Rasulullah tidak datang setiap malam karena tidak ingin umatnya menganggap ibadah shalat di malam hari ini adalah wajib. Sunnah itu kemudian berlanjut hingga masa kekhalifahan Abu Bakar dan Umar bin Khattab.
Umar bin Khattab Merutinkan Shalat Tarawih Berjamaah di Masjid
Pada masa kekhalifahan Umar bin Khattab, shalat tarawih mulai dirutinkan. Ide Umar bin Khattab ini disepakati oleh para sahabat. Sejak saat itu, setiap malam ada shalat berjamaah di masjid hingga akhir Ramadhan.
Ada perbedaan di masa Rasulullah dan di kekhalifahan Umar bin Khattab. Jika di masa Rasulullah, ibadah tersebut masih rentan dianggap wajib, namun seiring berjalannya waktu, anggapan itu hilang di masa kekhalifahan Umar. Ketika diberlakukan shalat tarawih berjamaah di bulan Ramadhan di masa Umar, sudah tidak ada lagi anggapan bahwa shalat tarawih di masjid adalah ibadah yang wajib. Itulah yang membuat Umar bin Khattab berani mengajak umat muslim untuk shalat berjamaah setiap malam di Bulan Ramadhan.
Di masa Umar Bin Khattab, shalat yang dilaksanakan berjumlah 23 rakaat. Jumlah ini terdiri dari 20 rakaat shalat tarawih, dan tiga rakaat shalat witir.
Asal Kata Tarawih
Shalat malam hari di bulan Ramadhan ini dinamakan tarawih.

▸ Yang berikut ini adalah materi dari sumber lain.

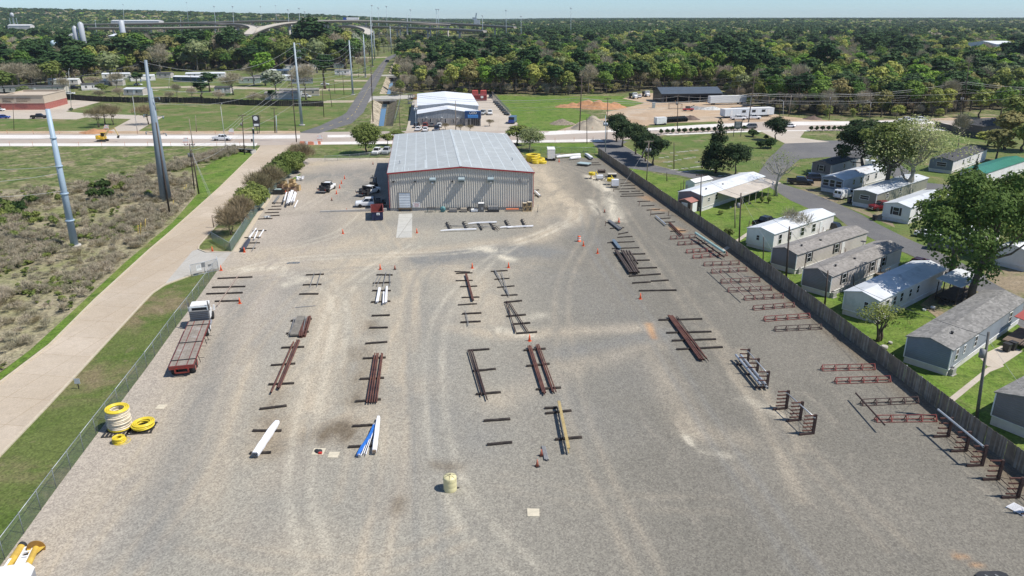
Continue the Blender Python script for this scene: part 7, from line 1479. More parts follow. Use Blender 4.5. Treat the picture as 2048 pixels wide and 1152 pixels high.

Kata “tarawih” sendiri merupakan bentuk jamak dari kata “tarwihah” yang artinya mengistirahatkan atau duduk istirahat. Penyebutan ini merujuk pada salah satu ucapan Aisyah R.A. Dalam sebuah hadist yang diriwayatkan Imam Al-Baihaqi, Aisyah menyebut kata “yutarawwah”. Hadist tersebut berbunyi, “Nabi SAW melaksanakan shalat malam sebanyak empat rakaat, kemudian istirahat (yutarawwah), kemudian melanjutkan shalatnya lagi dengan rakaat yang panjang sampai aku merasa kasihan padanya. Lalu aku berkata : Wahai Rasulullah, bukankah Allah telah mengampuni dosa-dosamu baik yang telah lalu maupun yang akan datang? Beliau menjawab : bukankah seharusnya akay menjadi hamba yang bersyukur?”